Sometimes those questions are things like “Do you have solar eclipse glasses?” (NO) and sometimes they’re things like “What’s the phone number for _____?” (Hm let me look that up for you). Sometimes it’s “Can I renew this/put it on hold/do you have it available?” (Maybe, Maybe, Maybe, let me check!) and sometimes it’s “What time do you close?” (8pm Mon-Wed, 6pm Thur-Fri, 2pm Sat).

We also check materials out, help people with the computers, make copies, direct volunteers, help patrons find items in the library, help them find a book they might like, etc. etc. etc. A lot happens at the front desk!


Everything Else

As you may have noticed, we wear many hats at the library. A lot of this is just my experience and I’m still pretty new to this job, but everyone in the library wears many hats. There’s a lot to be done. It’s hard to think of what specifically falls under the umbrella of everything else, but there’s a lot of it.

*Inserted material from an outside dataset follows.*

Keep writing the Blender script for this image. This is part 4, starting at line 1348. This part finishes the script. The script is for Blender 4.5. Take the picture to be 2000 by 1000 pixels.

Well, that just about sums it up, I think. I’m sure I’ve missed some things, but hey. I’m only one easily distracted librarian. Of course, this blog is all my own opinion and experience and cannot be applied unilaterally across librarians. Not even across those who held this exact position in this exact library before me. There are some things one librarian is just more interested in than another librarian.

As of right now, I plan to write about how I select books to add/remove to/from the library, how I do storytime, and there was something else but now I can’t think of it. Hopefully I’ll be true to my idea and actually do these things. I’d also like to get book reviews up and running again, but we’ll see. They were such a chore to do, even though I chose to do them!